Au rang des réussites, l'orchestre : précis, souple et chamarré, qu'Alessandro De Marchi conduit sans précipitation du clavecin. Son rendu fruité tapisse idéalement un Scherza infida d'Ariodante où retentit (vingt ans après) la solennité déchirante d'un Minkowski. Genaux ensuite est en bonne forme ; sa vélocité surtout, part importante de son charisme, ne faiblissant nullement avec le passage des ans. Ainsi sa Misera colomba de Cleofide, qu'elle a promenée un peu partout, permet au récital de prendre son envol virtuose, conformément à ce que son titre laisse espérer. Le tube Gelido in ogni vena (Farnace), merveilleusement varié à la reprise, lui sied également. À rebours, on regrettera un ou deux graves appuyés peu enchanteurs, et – autres tubes – des L'angue oppresso (Giulio Cesare) ou Lascia ch'io pianga (Rinaldo) rien moins que novateurs.



© Henning Ross / Sony_Classical. Musikfestspiele Potsdam Sanssouci 2018 : « Europa »

Sabadus, remplaçant David Hansen naguère annoncé, s'est désormais fait un nom dans le club de plus en plus fréquenté des contre-ténors. Un timbre mellifère et une nette volonté de toucher avant d'impressionner, voilà ses points forts. Malheureusement l'artiste, sans doute avec les meilleures intentions du monde, use de maniérismes et abuse de phonations trop appuyées, à l'intérieur des vers quand ce n'est des mots – au point de chalouper à l'excès le célèbre Mi lusinga d'Alcina. En outre, volatil et sporadiquement détimbré, son matériau ne fait pas souvent le poids, en duo, auprès du solide métal de sa consœur.

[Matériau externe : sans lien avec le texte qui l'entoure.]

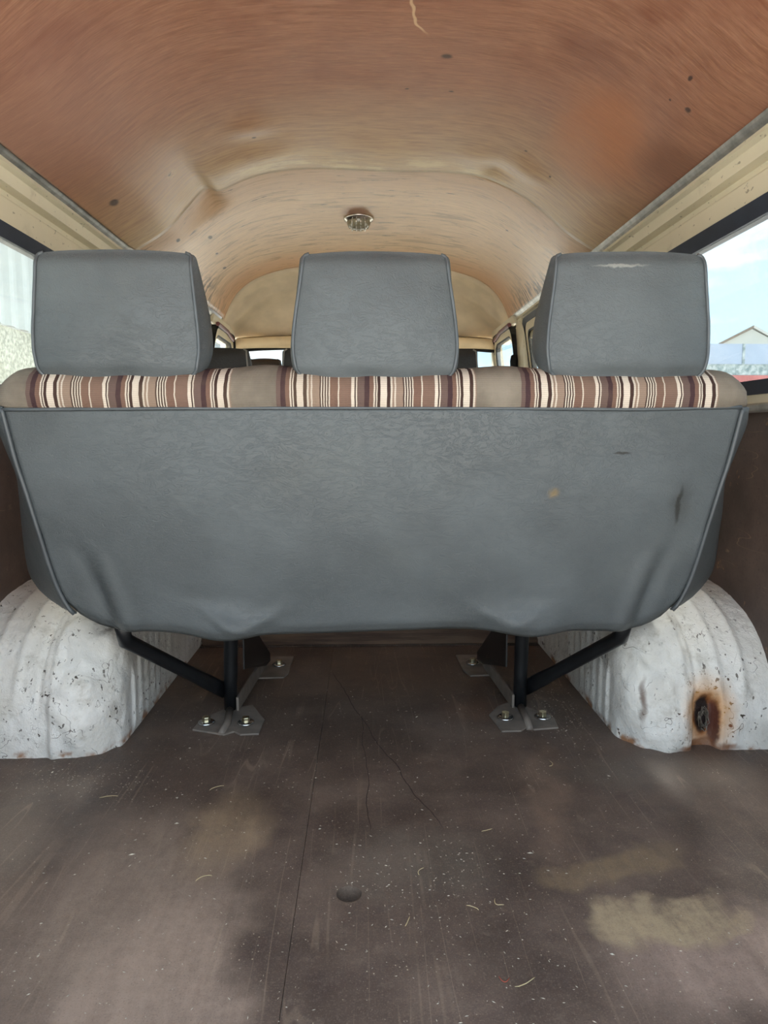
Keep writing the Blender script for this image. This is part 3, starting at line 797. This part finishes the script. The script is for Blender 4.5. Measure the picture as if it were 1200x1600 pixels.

Exception réjouissante, le rare Ama, nell'armi e nell'amar (Deidamia, ultime opéra de Haendel) est pour sa part somptueux, les deux partenaires enfin à égalité laissant leurs voix s'épanouir généreusement dans l'une des pages les plus inspirées de son auteur. Las ! il souligne aussi, par un cruel contraste, ce que le reste du programme a de rabâché. Quitte à honorer les plus illustres gosiers baroques, une moisson de style napolitain, avec Hasse bien sûr, et les autres prodigues Leo, Vinci, Porpora, Graun... eût été tout aussi appropriée, et beaucoup plus excitante.

Restons-en à la rareté : pourquoi ne pas rêver, lors d'une prochaine thématique européenne dans un Neues Palais Theater restitué, d'une reprise de la phosphorescente Europa riconosciuta d'Antonio Salieri ? Il est permis d'attendre, il est doux d'espérer.